◆ **DATA BLOCK**:

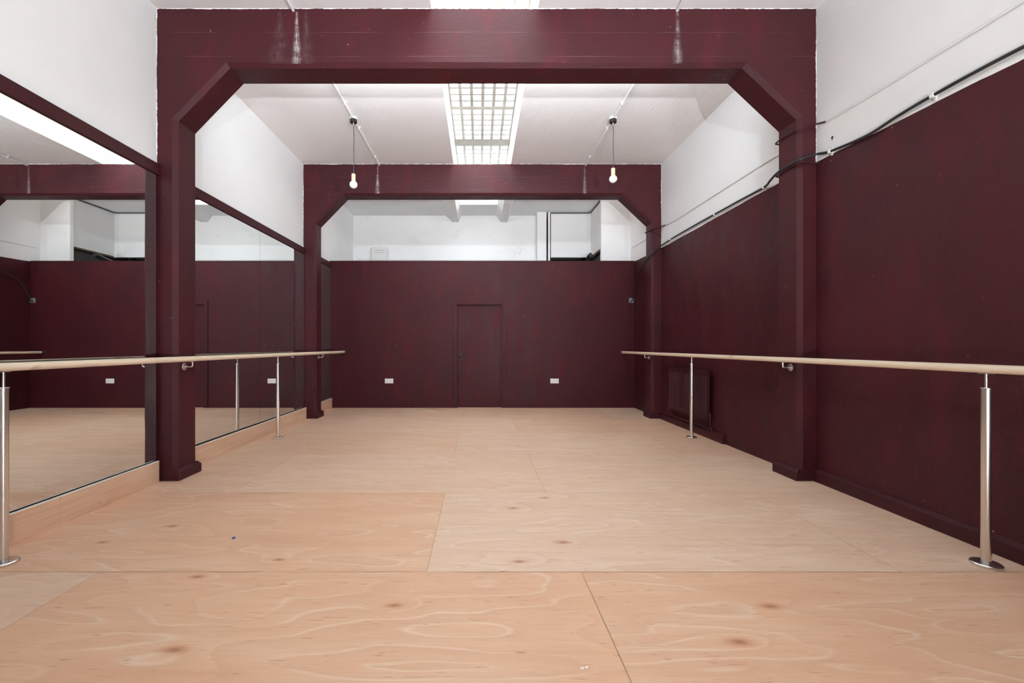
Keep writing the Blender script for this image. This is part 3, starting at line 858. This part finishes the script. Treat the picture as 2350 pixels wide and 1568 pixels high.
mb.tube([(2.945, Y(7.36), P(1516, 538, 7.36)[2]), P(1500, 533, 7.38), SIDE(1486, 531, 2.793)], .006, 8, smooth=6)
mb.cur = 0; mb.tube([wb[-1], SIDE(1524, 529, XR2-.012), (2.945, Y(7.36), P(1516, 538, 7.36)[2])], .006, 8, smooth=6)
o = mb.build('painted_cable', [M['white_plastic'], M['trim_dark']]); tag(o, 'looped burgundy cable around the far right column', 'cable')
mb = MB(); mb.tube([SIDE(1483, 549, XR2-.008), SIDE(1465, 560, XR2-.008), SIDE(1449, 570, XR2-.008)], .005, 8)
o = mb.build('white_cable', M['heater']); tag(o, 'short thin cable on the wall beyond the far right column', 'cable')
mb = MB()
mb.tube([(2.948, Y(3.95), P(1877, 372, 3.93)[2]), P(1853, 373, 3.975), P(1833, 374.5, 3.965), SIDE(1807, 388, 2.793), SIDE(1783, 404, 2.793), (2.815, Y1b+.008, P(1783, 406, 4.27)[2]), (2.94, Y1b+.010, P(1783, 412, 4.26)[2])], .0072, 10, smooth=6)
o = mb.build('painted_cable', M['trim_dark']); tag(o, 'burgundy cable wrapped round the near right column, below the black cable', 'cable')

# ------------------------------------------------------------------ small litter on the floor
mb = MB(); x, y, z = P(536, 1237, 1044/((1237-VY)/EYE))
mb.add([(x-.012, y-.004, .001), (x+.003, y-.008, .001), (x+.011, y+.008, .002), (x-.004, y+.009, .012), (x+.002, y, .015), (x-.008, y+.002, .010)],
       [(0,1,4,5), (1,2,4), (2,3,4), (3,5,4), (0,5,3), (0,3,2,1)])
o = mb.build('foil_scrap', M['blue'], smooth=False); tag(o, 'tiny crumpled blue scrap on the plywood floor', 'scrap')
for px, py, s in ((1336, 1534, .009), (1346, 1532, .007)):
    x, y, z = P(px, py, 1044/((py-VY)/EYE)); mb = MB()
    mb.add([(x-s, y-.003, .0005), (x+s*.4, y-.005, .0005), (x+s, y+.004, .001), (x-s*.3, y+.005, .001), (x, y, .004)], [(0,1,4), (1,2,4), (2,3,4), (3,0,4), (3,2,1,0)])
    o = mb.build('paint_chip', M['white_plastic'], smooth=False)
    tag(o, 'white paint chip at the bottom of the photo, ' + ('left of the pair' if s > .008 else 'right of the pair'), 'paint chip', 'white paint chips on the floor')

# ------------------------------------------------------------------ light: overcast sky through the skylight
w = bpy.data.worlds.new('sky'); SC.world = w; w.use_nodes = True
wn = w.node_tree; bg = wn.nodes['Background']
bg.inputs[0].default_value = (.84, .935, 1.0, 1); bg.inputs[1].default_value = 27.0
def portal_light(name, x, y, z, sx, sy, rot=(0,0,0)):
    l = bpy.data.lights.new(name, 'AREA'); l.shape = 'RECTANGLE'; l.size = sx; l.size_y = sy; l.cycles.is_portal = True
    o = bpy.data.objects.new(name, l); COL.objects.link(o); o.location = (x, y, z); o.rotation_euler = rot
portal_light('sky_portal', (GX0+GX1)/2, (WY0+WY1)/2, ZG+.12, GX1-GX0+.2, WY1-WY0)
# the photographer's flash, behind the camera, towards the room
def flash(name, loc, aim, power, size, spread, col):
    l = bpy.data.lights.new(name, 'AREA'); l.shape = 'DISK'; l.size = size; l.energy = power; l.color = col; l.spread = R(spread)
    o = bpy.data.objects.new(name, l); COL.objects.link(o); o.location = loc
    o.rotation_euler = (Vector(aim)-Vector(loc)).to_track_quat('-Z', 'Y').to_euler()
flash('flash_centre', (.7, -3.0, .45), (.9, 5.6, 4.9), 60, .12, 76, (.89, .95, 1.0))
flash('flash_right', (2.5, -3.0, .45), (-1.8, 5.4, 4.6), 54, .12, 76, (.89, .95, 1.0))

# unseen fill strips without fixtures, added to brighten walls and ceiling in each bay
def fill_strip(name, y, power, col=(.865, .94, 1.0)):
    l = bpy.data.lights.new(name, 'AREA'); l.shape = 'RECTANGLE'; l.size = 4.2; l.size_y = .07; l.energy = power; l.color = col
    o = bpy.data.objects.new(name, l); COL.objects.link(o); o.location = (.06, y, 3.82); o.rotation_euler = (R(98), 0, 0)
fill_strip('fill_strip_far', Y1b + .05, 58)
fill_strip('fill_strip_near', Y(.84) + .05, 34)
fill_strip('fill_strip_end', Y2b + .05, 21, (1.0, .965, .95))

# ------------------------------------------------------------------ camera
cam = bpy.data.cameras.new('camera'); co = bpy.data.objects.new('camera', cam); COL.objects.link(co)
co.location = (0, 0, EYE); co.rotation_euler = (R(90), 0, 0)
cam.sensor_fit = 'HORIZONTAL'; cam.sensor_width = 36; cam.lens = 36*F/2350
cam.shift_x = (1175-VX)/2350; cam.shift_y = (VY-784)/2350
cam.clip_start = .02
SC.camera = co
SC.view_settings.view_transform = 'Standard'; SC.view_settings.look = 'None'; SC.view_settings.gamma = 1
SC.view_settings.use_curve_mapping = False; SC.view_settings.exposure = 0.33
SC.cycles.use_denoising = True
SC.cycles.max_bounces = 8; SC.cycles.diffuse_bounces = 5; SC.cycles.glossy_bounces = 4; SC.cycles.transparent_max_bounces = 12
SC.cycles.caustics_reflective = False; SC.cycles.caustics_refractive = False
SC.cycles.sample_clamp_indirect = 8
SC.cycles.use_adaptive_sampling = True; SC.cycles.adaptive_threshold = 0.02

◆ **THE REQUEST**: Reproduce exactly the run of lines that opens the listing and closes with the line holding "o = mb.build('painted_cable', M['trim_dark']);". Pictures are excluded.

◆ **TASK ANSWER**:
Keep writing the Blender script for this image. This is part 3, starting at line 858. This part finishes the script. Treat the picture as 2350 pixels wide and 1568 pixels high.
mb.tube([(2.945, Y(7.36), P(1516, 538, 7.36)[2]), P(1500, 533, 7.38), SIDE(1486, 531, 2.793)], .006, 8, smooth=6)
mb.cur = 0; mb.tube([wb[-1], SIDE(1524, 529, XR2-.012), (2.945, Y(7.36), P(1516, 538, 7.36)[2])], .006, 8, smooth=6)
o = mb.build('painted_cable', [M['white_plastic'], M['trim_dark']]); tag(o, 'looped burgundy cable around the far right column', 'cable')
mb = MB(); mb.tube([SIDE(1483, 549, XR2-.008), SIDE(1465, 560, XR2-.008), SIDE(1449, 570, XR2-.008)], .005, 8)
o = mb.build('white_cable', M['heater']); tag(o, 'short thin cable on the wall beyond the far right column', 'cable')
mb = MB()
mb.tube([(2.948, Y(3.95), P(1877, 372, 3.93)[2]), P(1853, 373, 3.975), P(1833, 374.5, 3.965), SIDE(1807, 388, 2.793), SIDE(1783, 404, 2.793), (2.815, Y1b+.008, P(1783, 406, 4.27)[2]), (2.94, Y1b+.010, P(1783, 412, 4.26)[2])], .0072, 10, smooth=6)
o = mb.build('painted_cable', M['trim_dark']); tag(o, 'burgundy cable wrapped round the near right column, below the black cable', 'cable')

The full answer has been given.